WHAT THE TASK ASKS: Copy out each line that has "from" in it.

TASK MATERIAL:

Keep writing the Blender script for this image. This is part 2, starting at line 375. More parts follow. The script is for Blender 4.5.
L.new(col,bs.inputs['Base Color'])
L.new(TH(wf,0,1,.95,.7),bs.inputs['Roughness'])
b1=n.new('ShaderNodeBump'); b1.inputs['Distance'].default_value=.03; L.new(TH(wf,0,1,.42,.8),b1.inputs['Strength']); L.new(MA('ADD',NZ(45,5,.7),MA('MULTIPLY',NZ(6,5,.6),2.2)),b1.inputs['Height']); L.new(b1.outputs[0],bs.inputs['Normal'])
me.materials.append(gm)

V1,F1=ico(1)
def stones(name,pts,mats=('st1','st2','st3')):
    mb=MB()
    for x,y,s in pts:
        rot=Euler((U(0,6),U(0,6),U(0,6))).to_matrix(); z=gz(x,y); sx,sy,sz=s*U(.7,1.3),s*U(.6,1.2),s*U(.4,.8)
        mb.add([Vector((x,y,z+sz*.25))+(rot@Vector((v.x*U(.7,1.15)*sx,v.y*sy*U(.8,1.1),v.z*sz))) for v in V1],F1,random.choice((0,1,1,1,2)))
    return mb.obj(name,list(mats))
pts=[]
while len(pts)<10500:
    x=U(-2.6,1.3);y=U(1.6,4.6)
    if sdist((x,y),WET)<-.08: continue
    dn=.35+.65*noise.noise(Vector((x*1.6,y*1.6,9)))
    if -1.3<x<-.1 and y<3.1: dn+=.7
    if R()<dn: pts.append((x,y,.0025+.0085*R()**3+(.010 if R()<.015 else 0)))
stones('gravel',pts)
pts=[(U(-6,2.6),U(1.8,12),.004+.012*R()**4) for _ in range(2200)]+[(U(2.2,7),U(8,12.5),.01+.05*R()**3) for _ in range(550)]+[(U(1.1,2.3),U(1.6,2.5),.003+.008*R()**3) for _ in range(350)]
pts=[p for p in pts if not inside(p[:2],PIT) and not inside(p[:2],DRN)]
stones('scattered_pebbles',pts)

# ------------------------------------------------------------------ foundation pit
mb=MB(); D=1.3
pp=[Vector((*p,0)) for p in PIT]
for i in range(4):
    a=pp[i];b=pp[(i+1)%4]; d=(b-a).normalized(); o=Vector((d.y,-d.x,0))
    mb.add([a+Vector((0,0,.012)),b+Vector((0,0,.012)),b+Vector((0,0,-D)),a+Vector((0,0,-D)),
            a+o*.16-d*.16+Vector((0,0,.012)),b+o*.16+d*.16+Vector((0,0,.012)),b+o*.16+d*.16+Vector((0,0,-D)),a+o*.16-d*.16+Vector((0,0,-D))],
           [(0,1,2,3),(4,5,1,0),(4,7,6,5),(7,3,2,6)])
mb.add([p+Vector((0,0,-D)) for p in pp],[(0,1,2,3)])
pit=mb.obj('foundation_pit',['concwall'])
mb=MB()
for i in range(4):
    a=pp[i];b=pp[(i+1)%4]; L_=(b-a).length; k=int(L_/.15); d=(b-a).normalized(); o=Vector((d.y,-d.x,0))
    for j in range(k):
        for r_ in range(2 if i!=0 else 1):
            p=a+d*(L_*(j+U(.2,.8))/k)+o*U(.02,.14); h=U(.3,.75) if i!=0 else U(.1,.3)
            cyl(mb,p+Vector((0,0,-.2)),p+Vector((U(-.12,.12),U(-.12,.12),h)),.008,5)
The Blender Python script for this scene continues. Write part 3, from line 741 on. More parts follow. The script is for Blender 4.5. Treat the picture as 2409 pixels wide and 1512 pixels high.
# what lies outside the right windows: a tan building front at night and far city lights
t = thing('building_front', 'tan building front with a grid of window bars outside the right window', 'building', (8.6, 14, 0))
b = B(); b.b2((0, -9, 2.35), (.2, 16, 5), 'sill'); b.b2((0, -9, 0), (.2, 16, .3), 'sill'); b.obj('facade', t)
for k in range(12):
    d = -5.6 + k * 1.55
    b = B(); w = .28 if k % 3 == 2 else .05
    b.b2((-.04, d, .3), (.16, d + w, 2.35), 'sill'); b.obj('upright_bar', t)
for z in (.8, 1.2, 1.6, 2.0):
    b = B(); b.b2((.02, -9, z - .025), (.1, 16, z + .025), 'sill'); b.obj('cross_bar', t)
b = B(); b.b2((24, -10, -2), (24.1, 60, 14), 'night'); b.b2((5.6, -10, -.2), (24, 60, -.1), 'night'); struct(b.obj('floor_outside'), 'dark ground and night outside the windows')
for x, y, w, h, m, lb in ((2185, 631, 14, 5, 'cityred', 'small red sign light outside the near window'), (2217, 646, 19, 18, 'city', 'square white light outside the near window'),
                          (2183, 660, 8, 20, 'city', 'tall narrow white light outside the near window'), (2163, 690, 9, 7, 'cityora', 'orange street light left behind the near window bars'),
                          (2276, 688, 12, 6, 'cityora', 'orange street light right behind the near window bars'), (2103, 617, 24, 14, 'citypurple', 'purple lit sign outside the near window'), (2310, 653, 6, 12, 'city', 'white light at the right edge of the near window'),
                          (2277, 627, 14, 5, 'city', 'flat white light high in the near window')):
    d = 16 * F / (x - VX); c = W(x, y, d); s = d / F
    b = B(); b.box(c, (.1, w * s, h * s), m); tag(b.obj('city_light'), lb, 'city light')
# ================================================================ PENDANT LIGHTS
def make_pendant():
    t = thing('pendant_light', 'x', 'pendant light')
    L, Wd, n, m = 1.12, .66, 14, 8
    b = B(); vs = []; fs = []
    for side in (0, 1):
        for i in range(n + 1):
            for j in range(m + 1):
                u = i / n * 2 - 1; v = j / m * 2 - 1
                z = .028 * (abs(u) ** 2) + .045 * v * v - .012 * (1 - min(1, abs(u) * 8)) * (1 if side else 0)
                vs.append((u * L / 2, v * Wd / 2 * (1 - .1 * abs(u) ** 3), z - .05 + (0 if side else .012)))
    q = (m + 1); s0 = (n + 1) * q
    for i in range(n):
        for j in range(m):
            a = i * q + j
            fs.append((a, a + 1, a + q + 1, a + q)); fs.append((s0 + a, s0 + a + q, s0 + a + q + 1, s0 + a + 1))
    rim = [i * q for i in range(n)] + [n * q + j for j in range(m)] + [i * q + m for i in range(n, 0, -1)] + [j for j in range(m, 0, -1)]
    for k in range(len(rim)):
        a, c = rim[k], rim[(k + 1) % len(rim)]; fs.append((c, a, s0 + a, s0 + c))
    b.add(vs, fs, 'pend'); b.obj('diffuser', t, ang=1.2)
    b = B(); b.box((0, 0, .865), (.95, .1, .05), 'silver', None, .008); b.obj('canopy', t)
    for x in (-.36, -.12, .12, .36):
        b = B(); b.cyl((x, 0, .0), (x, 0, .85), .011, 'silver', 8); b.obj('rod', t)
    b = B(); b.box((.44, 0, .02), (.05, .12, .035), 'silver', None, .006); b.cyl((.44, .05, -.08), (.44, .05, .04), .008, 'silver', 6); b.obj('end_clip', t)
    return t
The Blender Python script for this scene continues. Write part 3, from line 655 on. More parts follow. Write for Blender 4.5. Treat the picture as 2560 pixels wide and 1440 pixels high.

OUTPUT FOR THIS EXERCISE:
The Blender Python script for this scene continues. Write part 3, from line 741 on. More parts follow. The script is for Blender 4.5. Treat the picture as 2409 pixels wide and 1512 pixels high.
The Blender Python script for this scene continues. Write part 3, from line 655 on. More parts follow. Write for Blender 4.5. Treat the picture as 2560 pixels wide and 1440 pixels high.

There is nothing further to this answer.